Disclaimer-- I have the pleasure of knowing James Adams as a Harvard Square neighbor, customer, and friend; “he’s a gentleman and a scholar, and there’s dam’ few of us left.”
So You Think You’re Not Religious? A Thinking Person’s Guide to the Church
James Rowe Adams (second edition, 2010; St. Johann Press)
In So You Think You’re Not Religious, James Adams sets himself a formidable task: asserting the value of Christian faith and practice to skeptics, and overcoming their very reasonable objections. It’s perhaps in his favor that he’s an extremely reasonable man, and that many of these objections were his own, at other times in his life.
It’s also to his advantage that he is not trying to turn skeptics into believers, as such. In fact, he holds that the ability and willingness to question certitude are assets on the spiritual path: what’s required of the skeptic, in place of blind doctrinal assent, is a tolerance for the paradox and ambiguity so often found in the Bible, and in human communities. (It will help if the skeptic can locate a progressive, questioning church, and avoid over-literal fundamentalist groups; the book’s appendix provides practical advice about this.)

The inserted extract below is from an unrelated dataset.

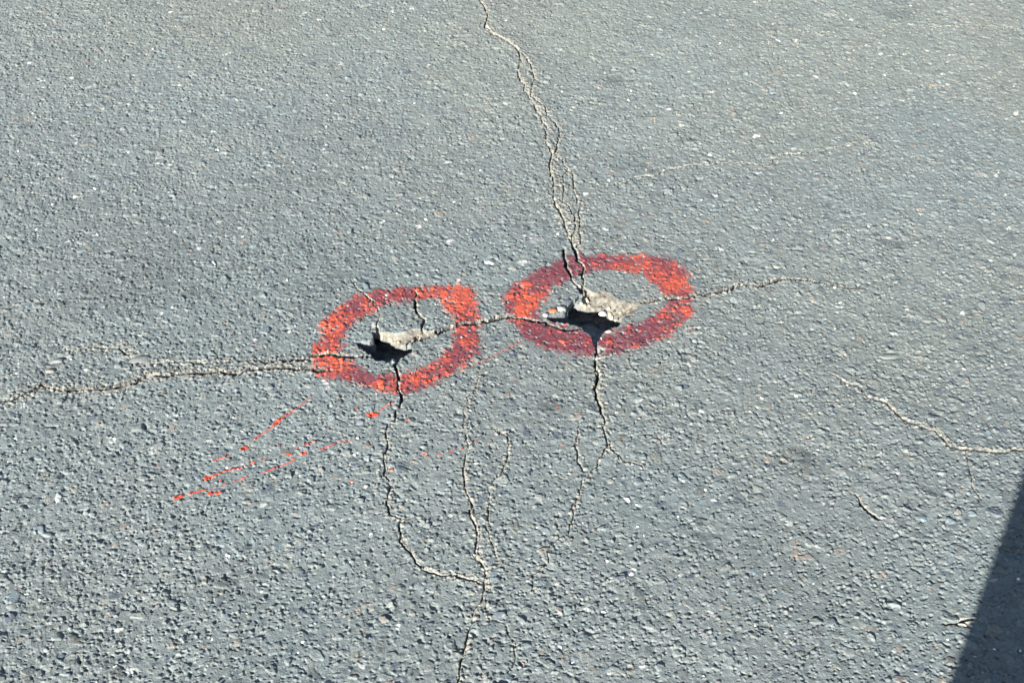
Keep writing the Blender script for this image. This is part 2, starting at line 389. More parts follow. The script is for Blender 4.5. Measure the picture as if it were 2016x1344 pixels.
# the larger stones set in the road, and the bed each one sits in
SET_STONES = [
 ('long smooth grey stone broken across its middle, right of the rings', 1757, 700, 56, 13, 3, (.17,.19,.175), 21, .45, .05),
 ('large smooth pale oval stone on the raised lip at the far left', 272, 708, 48, 15, 12, (.16,.17,.165), 22, .6, .08),
 ('rounded grey stone above the raised lip at the far left', 113, 710, 34, 15, 15, (.16,.17,.165), 23, .6, .2),
 ('brownish stone left of the raised lip at the far left', 98, 731, 26, 13, 10, (.17,.16,.145), 24, .6, .25),
 ('flat pale stone embedded high at the left of the photo', 145, 385, 26, 9, 10, (.38,.37,.34), 25, .3, .2),
 ('bulging grey stone above the gap between the two rings', 966, 515, 27, 13, 0, (.24,.25,.25), 26, .75, .15),
 ('blue grey oval stone at the right, above the long broken stone', 1806, 629, 14, 13, -20, (.12,.16,.19), 27, .3, .1),
 ('dark slate stone at the right edge side above the right ring level', 1876, 580, 12, 10, -10, (.12,.15,.18), 28, .3, .1),
 ('round dark blue stone beside the lower end of the long vertical crack', 928, 973, 14, 11, 0, (.07,.10,.13), 29, .35, .1),
 ('round stone left of the vertical crack above the bottom junction', 921, 1073, 20, 14, 20, (.15,.18,.18), 30, .35, .15),
 ('flat dark stone in the lower middle right of the vertical crack', 1061, 1020, 17, 12, 0, (.12,.15,.16), 31, .3, .15),
 ('grey egg shaped stone below the left ring beside the pale crack', 710, 831, 20, 14, -10, (.17,.18,.21), 32, .4, .1),
 ('blue grey stone touching the crack just below the left ring', 779, 801, 15, 13, 40, (.16,.18,.19), 33, .35, .15),
 ('grey stone in the crack bend below the left ring', 771, 949, 13, 13, -30, (.15,.17,.18), 34, .35, .15),
 ('dark angular stone in the lower right quarter near the gouge', 1744, 987, 14, 14, 10, (.11,.14,.15), 35, .45, .25),
 ('flat light chip on the asphalt in the lower right quarter', 1243, 1127, 17, 13, 25, (.40,.42,.42), 36, .35, .3),
 ('small pale triangular chip near the bottom right of the middle', 1104, 1272, 15, 12, 0, (.36,.38,.38), 37, .35, .35),
 ('reddish brown stone near the bottom edge right of the long crack', 1030, 1305, 16, 10, -20, (.32,.19,.13), 38, .45, .3),
 ('white quartz stone near the bottom right of the middle', 1189, 1203, 12, 9, 0, (.7,.68,.58), 39, .45, .3),
 ('small white quartz stone close to the bottom edge of the middle', 1130, 1302, 12, 7, 0, (.72,.7,.64), 40, .45, .25),
 ('dark pointed stone in the bottom left corner area', 121, 1288, 15, 13, 25, (.09,.13,.14), 41, .45, .25),
 ('dark green grey stone above the pointed stone at the lower left', 158, 1243, 16, 15, 20, (.10,.14,.14), 42, .45, .2),
 ('small white stone in the lower left quarter of the asphalt', 253, 1187, 8, 8, 0, (.58,.58,.5), 43, .5, .2),
 ('rusty stone near the left part of the bottom edge', 459, 1274, 12, 8, 0, (.36,.2,.13), 44, .45, .3),
 ('white crystalline chip in the lower left corner area', 52, 1166, 14, 8, 0, (.66,.66,.6), 45, .5, .4),
 ('smooth grey stone at the left below the raised lip', 235, 1051, 16, 11, 10, (.13,.16,.18), 46, .4, .2),
 ('pale sandy stone above the right end of the right crack', 1530, 523, 19, 10, -25, (.27,.29,.25), 47, .3, .15),
 ('flat tan patch stone above the crack right of the right ring', 1478, 515, 38, 12, -12, (.30,.26,.22), 48, .15, .3),
 ('white sliver stone above the right ring to its right', 1421, 489, 14, 5, 0, (.7,.7,.6), 49, .5, .2),
 ('round white pebble far right of the right ring', 1711, 445, 8, 7, 0, (.75,.75,.7), 50, .6, .1),
 ('grey dome stone right of the bottom of the right ring', 1368, 668, 15, 13, 0, (.22,.235,.24), 51, .4, .12),
 ('pale broken stone with a dark rear edge near the lower right gouge', 1897, 1228, 22, 9, 0, (.32,.29,.22), 52, .4, .4),
 ('grey pitted knob of asphalt at the lower left of the bottom junction', 738, 1198, 26, 17, 0, (.26,.25,.21), 53, .4, .45),
 ('white speck stone inside the dark shadow at the lower right', 2008, 1279, 8, 7, 0, (.8,.82,.75), 54, .6, .3),
]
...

But if not a believer, can a skeptic be an honest churchgoer? The question is not whether we can believe six impossible things before breakfast, but whether we experience a longing for a truer way of understanding our place in the world. Adams says, “A thinking person with intellectual integrity is not likely to observe that life is largely nonsense and let the matter drop there. Such a person is apt to feel compelled to pursue the business of trying to make sense out of the nonsense.”
That pursuit can be immeasurably aided by companionship a church can provide, and by the ritual and study opportunities found there. Adams is himself our companion in probing some of the most familiar stumbling blocks, those found in the Gospels and the creeds. The word ‘creed’ itself points to quite a serious obstacle: the words “I believe in” have come to be heard as if they expressed an opinion about a factual state of affairs. A truer reading of ‘Credo’ would suggest a sense of ‘setting one’s heart on,’ whether longing for, or placing trust in, the promises of the Holy. After all, says Adams, “Any statement about God is bound to be both inaccurate and incomplete.” Our efforts to understand God with the head only, and not with the heart, are necessarily incomplete, and it’s not intellectually dishonest to acknowledge it.
It’s liberating to read the Gospels through the lens of myth, rather than taxing them with literal, historical demands they cannot meet . The recorded words of Jesus display a remarkable fondness for paradox; instead of answering questions, he often reflects them back on themselves, as if to cause a small explosion in the questioner’s mind, and ours. Adams muses on how the Jesus portrayed by Matthew is particularly close to those he calls, ‘you of little faith.’ Skepticism and doubt seem to be marks of the minds Jesus was most interested in reaching, and this should be a comfort to us in the midst of our discomfort.
Participation in a church community entails genuine risks; religious disciplines impose real costs. But much good may come of it: “Doubters and people of little faith may discover that Jesus would have supported them in their skepticism about organized religion. They may find that their questions have something important to contribute when they decide that their goal is not to abolish Christianity but to help fulfill its promise.”
Amen, amen. Wherever you are on your spiritual journey, safe travels to you.